Berangkat dari istilah tersebut, dapat diambil kesimpulan bahwa, fikih perempuan merupakan fikih yang membahas tentang kehidupan perempuan. Sementara itu, terkait dengan kekhususan adanya fikih perempuan menurutnya merupakan keniscayaan, menginggat kondisi sosial-budaya yang mendiskreditkan peran perempuan.

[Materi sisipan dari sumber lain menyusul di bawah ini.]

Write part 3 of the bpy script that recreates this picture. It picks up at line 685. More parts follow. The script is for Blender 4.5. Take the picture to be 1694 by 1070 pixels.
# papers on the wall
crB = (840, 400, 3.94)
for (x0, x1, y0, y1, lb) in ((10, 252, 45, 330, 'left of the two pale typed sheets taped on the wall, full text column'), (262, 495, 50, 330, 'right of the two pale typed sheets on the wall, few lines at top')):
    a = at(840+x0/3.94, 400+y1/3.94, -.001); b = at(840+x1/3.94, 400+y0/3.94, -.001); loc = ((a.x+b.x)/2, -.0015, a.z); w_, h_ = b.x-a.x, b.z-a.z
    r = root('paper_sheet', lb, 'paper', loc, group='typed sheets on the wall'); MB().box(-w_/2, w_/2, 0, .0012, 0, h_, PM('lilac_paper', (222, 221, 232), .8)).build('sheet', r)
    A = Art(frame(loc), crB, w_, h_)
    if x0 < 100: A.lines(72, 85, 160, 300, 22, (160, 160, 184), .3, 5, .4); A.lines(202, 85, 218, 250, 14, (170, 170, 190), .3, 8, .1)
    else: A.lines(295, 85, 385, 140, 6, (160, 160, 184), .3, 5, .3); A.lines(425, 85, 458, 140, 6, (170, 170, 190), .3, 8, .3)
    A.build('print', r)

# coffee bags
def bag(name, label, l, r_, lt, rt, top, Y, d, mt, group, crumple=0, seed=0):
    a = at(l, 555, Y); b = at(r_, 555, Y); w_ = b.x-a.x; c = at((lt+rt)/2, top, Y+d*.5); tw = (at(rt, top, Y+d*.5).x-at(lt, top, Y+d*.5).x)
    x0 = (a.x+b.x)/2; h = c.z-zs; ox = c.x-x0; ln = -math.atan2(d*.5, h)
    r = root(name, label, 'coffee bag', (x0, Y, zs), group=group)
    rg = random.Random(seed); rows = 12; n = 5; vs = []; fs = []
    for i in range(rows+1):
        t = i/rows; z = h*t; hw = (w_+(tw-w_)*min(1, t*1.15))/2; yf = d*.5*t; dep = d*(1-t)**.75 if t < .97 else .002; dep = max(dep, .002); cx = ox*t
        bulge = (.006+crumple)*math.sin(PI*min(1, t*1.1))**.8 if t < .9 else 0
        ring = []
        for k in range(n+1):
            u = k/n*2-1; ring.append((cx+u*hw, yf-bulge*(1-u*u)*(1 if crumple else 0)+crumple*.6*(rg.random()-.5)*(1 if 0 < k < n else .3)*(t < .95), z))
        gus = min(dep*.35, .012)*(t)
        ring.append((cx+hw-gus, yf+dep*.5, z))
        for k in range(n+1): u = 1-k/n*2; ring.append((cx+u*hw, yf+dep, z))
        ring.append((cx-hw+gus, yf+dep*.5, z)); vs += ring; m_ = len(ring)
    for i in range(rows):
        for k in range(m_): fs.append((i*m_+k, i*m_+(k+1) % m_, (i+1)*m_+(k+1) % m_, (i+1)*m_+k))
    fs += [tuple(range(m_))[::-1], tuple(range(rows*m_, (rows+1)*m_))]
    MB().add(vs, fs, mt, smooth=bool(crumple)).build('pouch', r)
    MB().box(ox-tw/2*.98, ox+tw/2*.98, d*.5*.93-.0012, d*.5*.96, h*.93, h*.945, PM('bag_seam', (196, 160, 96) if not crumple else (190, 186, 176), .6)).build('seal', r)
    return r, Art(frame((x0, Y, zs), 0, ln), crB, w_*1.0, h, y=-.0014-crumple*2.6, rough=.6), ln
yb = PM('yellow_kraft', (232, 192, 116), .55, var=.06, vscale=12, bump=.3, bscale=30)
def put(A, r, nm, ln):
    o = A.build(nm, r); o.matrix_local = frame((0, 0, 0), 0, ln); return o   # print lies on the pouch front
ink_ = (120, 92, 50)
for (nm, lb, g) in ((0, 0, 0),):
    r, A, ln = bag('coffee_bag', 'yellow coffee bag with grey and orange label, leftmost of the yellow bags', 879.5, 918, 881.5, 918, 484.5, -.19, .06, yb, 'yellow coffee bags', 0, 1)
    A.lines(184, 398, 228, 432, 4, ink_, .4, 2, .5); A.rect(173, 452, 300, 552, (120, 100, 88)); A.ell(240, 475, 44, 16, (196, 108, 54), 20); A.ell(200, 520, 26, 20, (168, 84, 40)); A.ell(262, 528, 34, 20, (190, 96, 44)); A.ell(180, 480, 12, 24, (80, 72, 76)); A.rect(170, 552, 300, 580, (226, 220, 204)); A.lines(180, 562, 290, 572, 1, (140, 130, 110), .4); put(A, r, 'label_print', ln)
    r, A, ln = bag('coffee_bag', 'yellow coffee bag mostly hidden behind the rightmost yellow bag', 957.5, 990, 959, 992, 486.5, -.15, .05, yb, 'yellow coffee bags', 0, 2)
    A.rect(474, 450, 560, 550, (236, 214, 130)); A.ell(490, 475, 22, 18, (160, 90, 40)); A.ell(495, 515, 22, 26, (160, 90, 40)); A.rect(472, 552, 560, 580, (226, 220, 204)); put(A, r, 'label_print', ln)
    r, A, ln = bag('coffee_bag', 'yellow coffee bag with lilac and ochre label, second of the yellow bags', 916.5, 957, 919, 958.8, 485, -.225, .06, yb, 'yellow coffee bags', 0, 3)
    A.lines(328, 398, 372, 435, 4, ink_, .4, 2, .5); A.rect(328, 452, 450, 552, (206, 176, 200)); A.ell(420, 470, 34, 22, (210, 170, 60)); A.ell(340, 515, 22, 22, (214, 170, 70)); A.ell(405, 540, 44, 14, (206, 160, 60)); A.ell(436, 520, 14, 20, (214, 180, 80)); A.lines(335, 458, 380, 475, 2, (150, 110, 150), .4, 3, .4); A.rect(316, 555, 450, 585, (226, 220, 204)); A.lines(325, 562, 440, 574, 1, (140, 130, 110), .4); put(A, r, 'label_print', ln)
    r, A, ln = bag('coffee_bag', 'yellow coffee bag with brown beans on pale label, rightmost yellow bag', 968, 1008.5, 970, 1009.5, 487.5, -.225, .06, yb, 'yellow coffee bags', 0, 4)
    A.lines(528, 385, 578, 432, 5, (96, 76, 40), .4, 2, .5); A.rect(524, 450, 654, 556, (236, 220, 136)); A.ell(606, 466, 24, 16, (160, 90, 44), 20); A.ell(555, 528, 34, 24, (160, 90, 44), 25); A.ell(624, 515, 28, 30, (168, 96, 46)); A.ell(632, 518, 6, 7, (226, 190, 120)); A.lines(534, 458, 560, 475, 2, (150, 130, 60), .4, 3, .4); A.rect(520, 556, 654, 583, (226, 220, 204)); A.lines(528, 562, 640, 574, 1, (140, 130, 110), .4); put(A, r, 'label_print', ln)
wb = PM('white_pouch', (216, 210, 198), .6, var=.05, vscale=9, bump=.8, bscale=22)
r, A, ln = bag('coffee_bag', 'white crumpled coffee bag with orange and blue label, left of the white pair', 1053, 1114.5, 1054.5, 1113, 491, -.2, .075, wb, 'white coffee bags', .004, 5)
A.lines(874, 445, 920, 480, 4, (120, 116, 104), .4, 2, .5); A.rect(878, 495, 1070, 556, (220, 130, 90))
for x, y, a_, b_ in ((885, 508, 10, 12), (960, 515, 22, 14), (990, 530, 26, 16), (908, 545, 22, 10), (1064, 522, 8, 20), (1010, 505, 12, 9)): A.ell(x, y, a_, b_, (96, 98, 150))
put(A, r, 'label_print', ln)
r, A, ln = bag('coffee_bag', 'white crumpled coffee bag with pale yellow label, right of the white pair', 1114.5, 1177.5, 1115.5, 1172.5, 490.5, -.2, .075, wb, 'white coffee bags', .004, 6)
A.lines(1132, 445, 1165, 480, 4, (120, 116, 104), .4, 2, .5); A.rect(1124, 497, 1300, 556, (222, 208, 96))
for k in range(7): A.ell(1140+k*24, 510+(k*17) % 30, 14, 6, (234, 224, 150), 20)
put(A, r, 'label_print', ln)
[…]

“Sampai sekarang pun masih ada kondisi sosial-budaya atau paham yang belum menempatkan perempuan dalam kondisi yang mulia,” ungkapnya
“Penciptaan perempuan itu sama dengan penciptaan laki-laki. Selama ini ada pemahaman diciptakan dari tulang rusuk laki-laki yang bengkok, ini kisah termurun dari israiliyat,” imbuhnya
Mengutip Syaikh Muhammad Abduh, hadis yang mengatakan perempuan tercipta dari tulang rusuk yang bengkok bukanlah benar-benar tulang rusuk. Artinya, penyebutan perempuan dari tulang rusuk yang bengkok itu hanya metaforis atau kata bukan dengan arti yang sebenarnya.

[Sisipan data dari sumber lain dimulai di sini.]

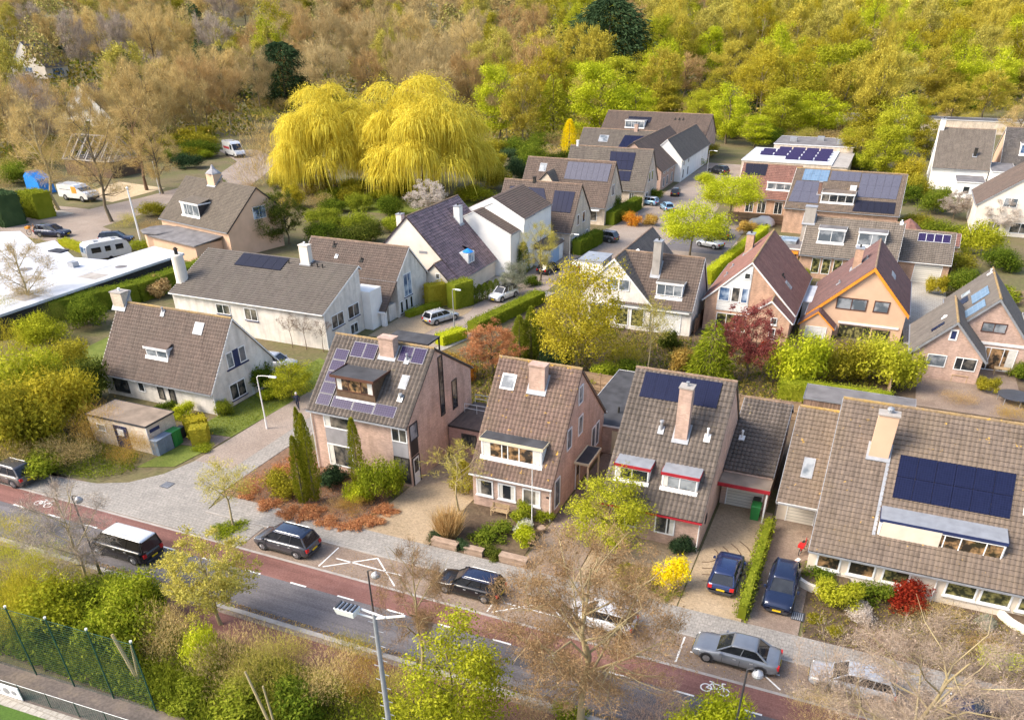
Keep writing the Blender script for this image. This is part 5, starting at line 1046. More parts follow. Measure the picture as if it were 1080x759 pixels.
h.window('r', -29.5, 52.5, 53.25, 3.9, 9.0, 1, DF); h.window('r', -29.5, 54.6, 55.5, 3.6, 6.2, 1, DF)
h.dormer(-36.2, -32.7, 48.0, 7.0, 8.25, 3, cheek='wood_dark', roof='bitumen', fascia='brown_frame', frame=BF, glass='glass_warm', curtain=3, over=.35, slope=-.1, apron='zinc')
h.chimney(-33.8, -32.5, 50.95, 51.75, 8.3, 10.5, 'brick_rose', 'brick_rose', 0); h.vent(-31.35, 51.0, .55); h.skylight(-31.3, -30.6, 49.2, 50.1, glass='lead'); h.vent(-30.75, 48.6, .35, mat='grey_metal', r=.12)
for q, c, r in (([(-37.9, 47.3), (-36.6, 47.3), (-36.6, 51.1), (-37.9, 51.1)], 1, 5), ([(-36.5, 47.3), (-30.7, 47.3), (-30.7, 48.05), (-36.5, 48.05)], 3, 1), ([(-36.5, 50.7), (-34.2, 50.7), (-34.2, 51.75), (-36.5, 51.75)], 2, 1), ([(-32.2, 50.9), (-29.9, 50.9), (-29.9, 51.95), (-32.2, 51.95)], 2, 1)): h.solar(q, c, r, 'solar_grid', frame='shutter_grey')
h.pipe(-38.4, 47.1, 0, 5.5, 'white_paint')
h = House('brick_link', 'low brick garage with railed roof terrace between two pink houses', -27, 56, cat='garage')
h.flat(-29.4, -24.5, 53.5, 58.6, 2.7, 'brick_link', 'tile_brown', 'dark_frame', ov=.0); h.window('f', 53.5, -28.2, -26.8, 1.1, 2.2, 1, DF)
rl = MB(); y0 = 54
for p, q in (((-29.3, 56.4), (-24.6, 56.4)), ((-29.3, 58.5), (-24.6, 58.5)), ((-24.6, 56.4), (-24.6, 58.5))):
    for z in (3.1, 3.5): rl.tube((*p, z), (*q, z), .025, .025, 5)
    for t in np.linspace(0, 1, 5): rl.tube((p[0]+(q[0]-p[0])*t, p[1]+(q[1]-p[1])*t, 2.7), (p[0]+(q[0]-p[0])*t, p[1]+(q[1]-p[1])*t, 3.5), .02, .02, 5)
h.part(rl, 'railing', 'white_paint')
# pink house with the white dormer
h = House('brick_house', 'pink brick house with brown pantile roof, wide white dormer and bench in front', -20.6, 53)
h.gable('x', -23.9, -17.45, 46.8, 58.9, 3.35, 3.95, 52.4, 9.95, 'brick_pink', 'tile_brown_lichen', ov=.35, vg=.12, trim=None, ridge='ridge_lichen', tiles=dict(amp=.05), sides='', gutter='white_paint')
for x0, x1, cu in ((-23.6, -22.2, 1), (-21.8, -20.35, 3), (-19.8, -18.35, 2)): h.window('f', 46.8, x0, x1, 1.02, 2.4, 1, glass='glass', curtain=cu, w=.11, sill='white_paint')
for a, b, c, d in ((52.0, 53.0, 7.15, 8.6), (52.2, 53.2, 4.5, 6.1), (49.7, 50.7, 4.4, 6.1), (47.3, 48.4, .7, 3.1), (55.7, 56.6, 1.5, 3.6), (56.75, 57.6, 1.5, 3.6)): h.window('r', -17.45, a, b, c, d, 1, glass='glass_pale')
h.door('r', -17.45, 51.9, 52.9, 0, 2.2, 'wood_pale'); cn = h.part(MB().box(-17.44, -16.2, 51.5, 54.6, 2.5, 2.68), 'canopy', 'cream_trim'); h.part(MB().box(-17.3, -16.3, 51.6, 54.5, 2.683, 2.7), 'canopy_roof', 'bitumen', cn)
for y in (51.7, 54.4): h.part(MB().box(-16.4, -16.28, y-.06, y+.06, 0, 2.5), 'post', 'cream_trim')
h.dormer(-23.4, -18.5, 47.45, 4.05, 5.45, 4, roof='bitumen', fascia='cream_trim', frame=WF, glass='glass_warm', curtain=3, split=[.34, .44, .63], over=.12)
h.skylight(-23.35, -22.2, 50.8, 51.6, frame='white_frame'); h.chimney(-21.0, -19.75, 50.9, 51.7, 7.3, 10.2, 'brick_pink', 'brick_rose', 0); h.pipe(-17.55, 46.7, 0, 3.1, 'white_paint'); h.part(MB().box(-17.9, -17.7, 46.77, 46.81, 1.9, 2.05), 'house_number', 'dark_frame')
h = House('garden_shed', 'low black flat roofed annex with yellow door between two pink houses', -16, 65, cat='shed')
h.flat(-19.6, -14.0, 58.8, 70.8, 2.65, 'brick_rose', 'bitumen', 'white_paint'); h.door('f', 58.8, -16.6, -15.3, 0, 2.2, 'cream_trim', 'cream_trim', False); h.part(MB().tube((-16.9, 61.5, 2.65), (-16.9, 61.5, 3.2), .09, .09, 8), 'vent_pipe', 'soot')
# red-trimmed house
h = House('brick_house', 'pink brick house with two red edged dormers, blue solar strip and tall chimney', -10, 54)
h.gable('x', -13.7, -6.5, 47.1, 61.0, 3.0, 3.2, 54.2, 10.0, 'brick_pink', 'tile_weathered', ov=.4, vg=.1, trim=None, sides='', ridge='ridge_plain', tiles=dict(tw=.32, th=.4, amp=.06), gutter='red_trim')
h.window('f', 47.1, -9.75, -8.3, .85, 2.35, 2, glass='glass', curtain=2, w=.1, split=[.6]); h.window('f', 47.1, -12.9, -11.0, .85, 2.35, 2, glass='glass_green', w=.1)
for x0, x1 in ((-13.2, -10.7), (-9.8, -7.25)): h.dormer(x0, x1, 48.15, 4.0, 5.1, 2, roof='zinc', fascia='red_trim', glass='glass_pale' if x0 > -10 else 'glass', curtain=1, over=.1, slope=.1)
h.solar([(-13.0, 52.6), (-7.4, 52.6), (-7.4, 54.0), (-13.0, 54.0)], 6, 1, 'solar_blue', gap=.01); h.chimney(-9.75, -8.85, 50.6, 51.4, 6.3, 10.4, 'brick_pink', 'concrete', 1, potmat='zinc'); h.vent(-10.8, 51.0, .7, mat='zinc', r=.11); h.vent(-7.5, 51.0, .7, mat='white_paint'); h.pipe(-6.6, 47.0, 0, 2.9, 'white_paint')
h.window('r', -6.5, 48.6, 49.0, 1.4, 2.1, 1, DF)
h = House('garage_annex', 'garage wing with long brown tiled roof, red edged canopy and white door', -4.7, 58, cat='garage')
h.gable('x', -6.4, -2.85, 54.3, 64.5, 3.05, 4.0, 61.2, 6.0, 'brick_pink', 'tile_weathered', ov=.05, vg=.08, trim='zinc', trim_w=.14, ridge='ridge_plain', gutter=None, tiles=dict(tw=.32, th=.4, amp=.06)); h.part(MB().box(-6.45, -2.75, 52.45, 55.0, 2.62, 2.78), 'canopy', 'bitumen_brown'); h.part(MB().box(-6.5, -2.7, 52.38, 52.448, 2.56, 2.84), 'fascia', 'red_trim'); h.garage('f', 54.3, -5.9, -3.3, 2.2, 'garage_door', 5); h.part(MB().box(-2.95, -2.83, 52.5, 52.62, 0, 2.6), 'post', 'white_paint'); h.vent(-5.8, 57.2, .6, mat='white_paint')
# big house on the right
h = House('brick_house', 'wide cream fronted house with lichen spotted tan roof and twelve panel solar array', 9, 55)
h.gable('x', .8, 26, 47.3, 64.6, 2.5, 2.6, 56.05, 9.25, 'pale_board', 'tile_tan', ov=.45, vg=.1, trim='zinc', trim_w=.12, ridge='ridge_lichen', tiles=dict(tw=.3, th=.36, amp=.03))
for x0, x1, gl in ((1.3, 2.85, 'glass_warm'), (3.3, 5.0, 'glass_warm'), (5.4, 7.1, 'glass_green'), (9.15, 11.0, 'glass_green'), (11.15, 12.95, 'glass_green'), (13.3, 15, 'glass_green')): h.window('f', 47.3, x0, x1, .72, 1.95, 1, glass=gl, w=.12, sill='white_paint')
h.band('f', 47.3, 1.0, 8.0, .0, .62, 'cream_render', 'plinth', .05)
h.solar([(5.0, 50.65), (11.9, 50.65), (11.9, 53.15), (5.0, 53.15)], 6, 2, 'solar_blue', gap=.025)
h.dormer(4.55, 11.85, 48.5, 3.3, 4.5, 4, cheek='white_paint', roof='zinc', fascia='navy', frame=WF, glass='glass_warm', split=[.53, .66, .86], over=.05, slope=.12, apron=None); h.part(MB().box(4.7, 8.2, 48.40, 48.44, 3.4, 4.45), 'roller_shutter', 'pale_board'); h.onroof([(4.25, 48.4), (4.45, 48.4), (4.45, 52.9), (4.25, 52.9)], .02, .07, 'flashing', 'lead')
h.chimney(3.05, 4.3, 52.7, 53.5, 6.5, 9.8, 'peach_render', 'concrete', 0, cowl='zinc'); h.skylight(12.6, 13.3, 51, 52, frame='white_frame'); h.pipe(8.6, 47.15, 0, 2.3, 'white_paint')
h.gable('x', -2.05, .8, 53.6, 63, 4.05, 3.6, 58, 7.35, 'pale_board', 'tile_tan', ov=1.95, vg=.08, trim='zinc', trim_w=.12, ridge='ridge_lichen', key='w'); h.garage('f', 53.6, -1.3, .6, 2.2, 'garage_door', 1); h.skylight(-.95, -.15, 53.4, 54.7, 'fw', frame='zinc'); h.part(MB().box(-2.1, -1.98, 51.75, 51.87, 0, 2.5), 'post', 'dark_frame'); h.part(MB().box(-2.0, .8, 51.6, 51.7, 2.5, 2.6), 'fascia', 'white_paint')
h = House('garden_shed', 'long dark shed with flat roof behind the wide house, under the olive bushes', 2.3, 73, cat='shed'); h.flat(-2.4, 6.9, 71.4, 74.7, 2.5, 'shed_wood', 'bitumen_grey', 'zinc', ov=.05)
h = House('garden_shed', 'purple grey flat roofed shed just behind the lichen covered ridge', 11.5, 72, cat='shed'); h.flat(9.3, 13.6, 69.6, 72.8, 2.3, 'shed_wood', 'bitumen_grey', 'shutter_grey', ov=.05)
h = House('carport', 'black flat roofed carport behind the solar house', -42.6, 71, cat='carport'); h.part(MB().box(-45.6, -40.4, 70.0, 72.8, 2.4, 2.6), 'flat_roof', 'bitumen'); h.part(MB().box(-45.7, -40.3, 69.9, 69.99, 2.3, 2.66), 'fascia', 'dark_frame')
for x, y in ((-45.5, 70.1), (-40.5, 70.1), (-45.5, 72.7), (-40.5, 72.7)): h.part(MB().box(x-.07, x+.07, y-.07, y+.07, 0, 2.4), 'post', 'dark_frame')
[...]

Paham patriaki tersebut merupakan persoalan yang muncul akibat cara memahami teks atau syari’ah yang hanya dari sudut pandang laki-laki saja. Berbeda dengan Manhaj Tarjih Muhammadiyah, di mana dalam merumuskan fikih, Muhammadiyah memiliki asumsi metode yang salah satunya metodenya hierarkis dan integralistik.
Siti ‘Aisyah menjelaskan, integralistik merupakan asumsi metode merumuskan fikih dengan mengumpulkan teks tematik sesuai dengan pembahasan kemudian diambil pemahamannya. Metode ini sering digunakan ketika menetapkan hal-hal yang sifatnya ubudiyah (ibadah, kehambaa).
Kemudian yang hierarkis terbagi ke dalam tiga tingkatan, pertama adalah al Qiyam al Asasiyah (nilai-nilai dasar/filosofis), kedua ada al Ushul al Kulliyah (prinsip-prinsip umum),dan yang ketiga ada al Ahkam al Far’iyyah (ketentuan hukum praktis).